Another thing I’ve picked up on is the ethos of the splendid little geniuses behind IMBC. It’s all good and well having an amazing beer line up but people need to know it’s a good gig. Which brings me onto the venue, Indy Man is hosted within a partially renovated Edwardian bathhouse, so expect high ceilings, decorative stain glass and mosaic tiles, it really adds to the whole experience and sets up the festival for a unique atmosphere. Its undoubtedly played a key role in the festivals success.


Adding to this, I was impressed that Indy Man organisers (a team of barflies from establishments such as Common & Port Street Beer House) included the city throughout the 4-day long festivities, claiming that IMBC isn’t just within the walls of the Edwardian baths.
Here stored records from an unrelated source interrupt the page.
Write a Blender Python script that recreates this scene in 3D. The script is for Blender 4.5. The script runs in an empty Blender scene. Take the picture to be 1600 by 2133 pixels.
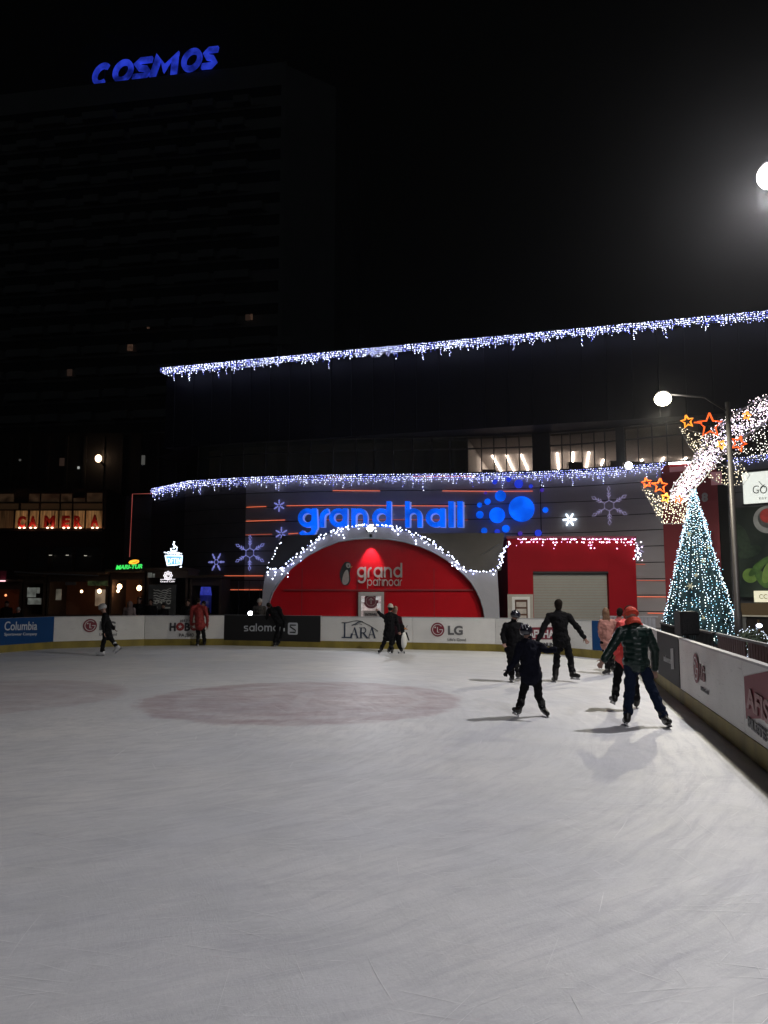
import bpy, bmesh, math, random
from mathutils import Vector, Matrix, noise
random.seed(7)
R = math.radians
C = bpy.context.scene.collection
V = Vector
# ------------------------------------------------------------------ camera
FPX = 1600.0
PITCH = math.atan(174.5/1600)
EYE = V((0, 0, 1.8))
cd = bpy.data.cameras.new('camera'); cam = bpy.data.objects.new('camera', cd); C.objects.link(cam)
cam.location = EYE; cam.rotation_euler = (R(90)+PITCH, 0, 0)
cd.sensor_fit = 'HORIZONTAL'; cd.sensor_width = 36; cd.lens = 36*FPX/1600
cd.clip_start = 0.05; cd.clip_end = 2000
sc = bpy.context.scene; sc.camera = cam
sc.render.resolution_x = 768; sc.render.resolution_y = 1024
sc.view_settings.view_transform = 'Standard'; sc.view_settings.look = 'None'
sc.view_settings.exposure = 0; sc.view_settings.gamma = 1
# ------------------------------------------------------------------ night sky
w = bpy.data.worlds.new('World'); sc.world = w; w.use_nodes = True
bg = w.node_tree.nodes['Background']
# city glow: the sky low behind the viewer is brighter than the sky over the hall
_N = w.node_tree.nodes; _L = w.node_tree.links
_tc = _N.new('ShaderNodeTexCoord'); _sx = _N.new('ShaderNodeSeparateXYZ'); _L.new(_tc.outputs['Generated'], _sx.inputs[0])
_mr = _N.new('ShaderNodeMapRange'); _mr.inputs[1].default_value = .1; _mr.inputs[2].default_value = -1; _mr.inputs[3].default_value = .0006; _mr.inputs[4].default_value = .009
_L.new(_sx.outputs[1], _mr.inputs[0]); _L.new(_mr.outputs[0], bg.inputs['Strength']); bg.inputs['Color'].default_value = (0.85, 0.95, 1.0, 1)

# ------------------------------------------------------------------ picture <-> place helpers
def ray(px, py):
    x = (px-800)/FPX; y = (1066.5-py)/FPX
    return V((x, math.cos(PITCH)-y*math.sin(PITCH), math.sin(PITCH)+y*math.cos(PITCH)))
def PY(px, py, Y):
    r = ray(px, py); return EYE + r*(Y/r.y)
def PZ(px, py, z):
    r = ray(px, py); return EYE + r*((z-EYE.z)/r.z)
def G(px, py): return PZ(px, py, 0)
def ON(px, py, poly, off=0.0):
    """first vertical wall segment of a plan polyline that the sight line meets: point, tangent"""
    r = ray(px, py); best = None
    for a, b in zip(poly, poly[1:]):
        dx, dy = b[0]-a[0], b[1]-a[1]
        det = r.x*(-dy) - r.y*(-dx)
        if abs(det) < 1e-9: continue
        t = (a[0]*(-dy) + a[1]*dx)/det
        u = (r.x*a[1] - r.y*a[0])/det
        if t > 0 and -0.02 <= u <= 1.02 and (best is None or t < best[0]): best = (t, dx, dy)
    t, dx, dy = best
    tg = V((dx, dy, 0)).normalized()
    if tg.x < 0 or (abs(tg.x) < .3 and tg.y > 0): tg = -tg
    p = EYE + r*t
    n = V((tg.y, -tg.x, 0))
    if n.dot(p) > 0: n = -n
    return p + n*off, tg, n

# ------------------------------------------------------------------ materials
MATS = {}
def mat(name, col, rough=.6, metal=0, var=.15, scale=8, bump=0, emit=None, es=1, spec=.5, stretch=None, sample=True):
    if name in MATS: return MATS[name]
    m = bpy.data.materials.new(name); m.use_nodes = True; nt = m.node_tree; N = nt.nodes; L = nt.links
    b = N['Principled BSDF']; b.inputs['Roughness'].default_value = rough; b.inputs['Metallic'].default_value = metal
    b.inputs['Specular IOR Level'].default_value = spec
    c = (*col, 1)
    tc = N.new('ShaderNodeTexCoord'); mp = N.new('ShaderNodeMapping'); L.new(tc.outputs['Object'], mp.inputs[0])
    if stretch: mp.inputs['Scale'].default_value = stretch
    no = N.new('ShaderNodeTexNoise'); no.inputs['Scale'].default_value = scale; no.inputs['Detail'].default_value = 5
    L.new(mp.outputs[0], no.inputs['Vector'])
    mx = N.new('ShaderNodeMix'); mx.data_type = 'RGBA'
    mx.inputs[6].default_value = tuple(max(0, v*(1-var)) for v in col)+(1,)
    mx.inputs[7].default_value = tuple(min(1, v*(1+var)) for v in col)+(1,)
    L.new(no.outputs['Fac'], mx.inputs[0]); L.new(mx.outputs[2], b.inputs['Base Color'])
    if bump:
        bp = N.new('ShaderNodeBump'); bp.inputs['Strength'].default_value = bump; bp.inputs['Distance'].default_value = .02
        L.new(no.outputs['Fac'], bp.inputs['Height']); L.new(bp.outputs[0], b.inputs['Normal'])
    if emit:
        b.inputs['Emission Color'].default_value = (*emit, 1)
        if var > .2:
            me_ = N.new('ShaderNodeMix'); me_.data_type = 'RGBA'; rr_ = N.new('ShaderNodeMapRange'); rr_.inputs[1].default_value = .35; rr_.inputs[2].default_value = .65; L.new(no.outputs['Fac'], rr_.inputs[0]); L.new(rr_.outputs[0], me_.inputs[0])
            me_.inputs[6].default_value = tuple(max(0, v*(1-var)) for v in emit)+(1,); me_.inputs[7].default_value = tuple(v*(1+var*.6) for v in emit)+(1,); L.new(me_.outputs[2], b.inputs['Emission Color'])
        b.inputs['Emission Strength'].default_value = es
        if not sample: m.cycles.emission_sampling = 'NONE'
    MATS[name] = m; return m
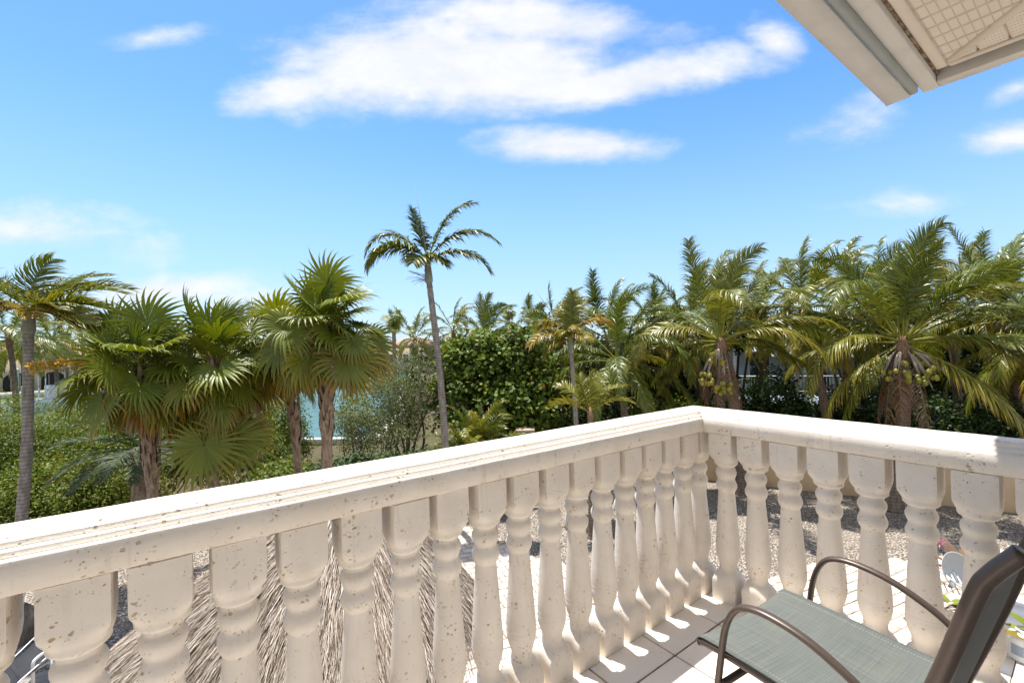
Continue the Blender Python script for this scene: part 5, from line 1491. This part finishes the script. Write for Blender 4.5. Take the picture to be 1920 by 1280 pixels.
for i, (px, y, w, h, lb) in enumerate(((1180, 21, 2.2, 5.6, 'shady evergreen tree behind the dark coconut palms'), (1040, 22, 2.2, 5.8, 'shady evergreen tree behind the slender palm'), (1270, 22, 2.0, 5.0, 'shady evergreen tree left of the blue house'), (1740, 21, 2.5, 5.8, 'shady evergreen tree right of the blue house'), (1860, 20, 2.4, 6.0, 'shady evergreen tree at the right edge'), (1960, 19, 2.4, 6.0, 'shady evergreen tree past the right edge'))):
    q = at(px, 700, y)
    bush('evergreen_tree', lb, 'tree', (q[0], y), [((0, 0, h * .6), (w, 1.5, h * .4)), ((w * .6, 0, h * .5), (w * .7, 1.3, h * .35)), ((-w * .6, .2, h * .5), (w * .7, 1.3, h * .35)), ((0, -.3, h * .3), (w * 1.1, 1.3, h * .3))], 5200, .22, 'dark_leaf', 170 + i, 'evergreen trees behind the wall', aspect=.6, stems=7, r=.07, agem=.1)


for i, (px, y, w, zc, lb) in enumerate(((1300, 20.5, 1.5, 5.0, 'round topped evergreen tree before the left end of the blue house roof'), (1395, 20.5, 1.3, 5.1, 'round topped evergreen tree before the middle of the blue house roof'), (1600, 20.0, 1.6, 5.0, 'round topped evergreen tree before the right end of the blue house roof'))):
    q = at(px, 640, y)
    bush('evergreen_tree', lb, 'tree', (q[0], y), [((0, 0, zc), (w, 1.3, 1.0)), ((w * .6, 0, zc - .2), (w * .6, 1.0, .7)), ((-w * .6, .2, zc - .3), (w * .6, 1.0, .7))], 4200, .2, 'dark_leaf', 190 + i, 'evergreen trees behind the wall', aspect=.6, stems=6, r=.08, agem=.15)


def far_trees():
    rng = np.random.default_rng(200); bl = []
    for x in np.arange(-150, 150, 5.5):
        y = 92 + rng.uniform(-6, 12); h = rng.uniform(4.6, 7.0); bl.append(((x + rng.uniform(-2, 2), y, h * .45), (rng.uniform(3.5, 5.5), 3.5, h * .55)))
    for x in np.arange(-7, 40, 4.0):
        bl.append(((x + rng.uniform(-1, 1), 40 + rng.uniform(-3, 3), 2.3), (3.0, 2.0, rng.uniform(2.2, 3.2))))
    for x in np.arange(-85, -46, 4.5): bl.append(((x, 64 + rng.uniform(-3, 6), 2.6), (3.2, 2.5, rng.uniform(2.4, 3.6))))
    V, F, A, Rn = leaf_cloud(60000, bl, .62, rng, aspect=.7, clump=.22, agem=.15, perclump=30)
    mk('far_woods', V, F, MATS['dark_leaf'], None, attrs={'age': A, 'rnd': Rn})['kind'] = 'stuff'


far_trees()


def stone_pillar():
    c = at(985, 808, 14.3); b = np.array([c[0], c[1], 0]); root = empty('stone_pillar', b, 'beige stone gate pillar with a flat cap right of the areca clump', 'pillar')
    MB().box(b[0] - .22, b[0] + .22, b[1] - .22, b[1] + .22, 0, c[2], None).build('shaft', MATS['peach_wall'], root, bevel=.01)
    MB().box(b[0] - .29, b[0] + .29, b[1] - .29, b[1] + .29, c[2] + .002, c[2] + .09, None).build('cap', MATS['peach_wall'], root, bevel=.012)


stone_pillar()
In an ingenious move to really push things forward the festival organisers teamed up with a handful of local favourites on the Manchester beer scene with the likes of Pilcrow a contemporary Scandinavian style bar and its sister pub the aforementioned Port Street Beer House both hosted tap take over/meet the brewer events with ‘Weird Beard Brew Co’ & ‘Burning Sky’ respectively whilst IMBC was happening just short walk away. Both of which of course we checked out during our overnight stay, as the saying goes, it would be rude not too right? Also receiving the pleasure of our black country presence was Marble Arch brewery tap, Café Beermoth, The Smithfield Hotel and Tavern, Crown & Kettle & finally before boarding our train back to Birmingham, Albert Schloss bohemian beer palace for a hearty stein of Paulaner Munich lager…DAS IST SO DAM GOODE YAH!
Over the course of the 2017 I’ve spent a little time in Manchester, as a result developing a keen fondness for the city that I now find myself pondering when my next visit will be. Manchester’s beer scene is buzzing right now, surely, it’s the diversity that makes it an exciting one. Evidently there is a perfect balance of supporting local brewers and attracting breweries from far and wide here in this metropolis. If you’re a fan of the Stone Roses then you’ll know Manchester has got everything…except a beach!
In truth I would love to take snippets of IMBC and implement those for the soon to be approaching Stourbridge Beer Festival. Whether those are realistic wishes are probably as likely as West Bromwich Albion winning the FA Cup! Not that I’m digging ourselves out, because we have made so much headway despite a much more limited capacity and budget when compared to IMBC, the sheer scale and quirkiness as you’ve probably gathered was pretty epic. Most notably cast your mind back to 2016 and in particular our introduction of 6 key-keg served real ales from local craft breweries two. Fast forward 12 months we doubled the quantity purely thanks to how well you lot received this new addition to the line-up.
It’s all about rolling with the times, something we as a branch are keen to highlight and thankfully Stourbridge Beer Festival goes from strength to strength each year and is hugely popular in the local community. At the time of reading this, organising for #SBF18 will already be several months in motion and as always, we’ve taken on board your comments from last year to hopefully ensure we deliver a successful beer festival, I’m certain we can count on your support come April. For many of you, I will see you there!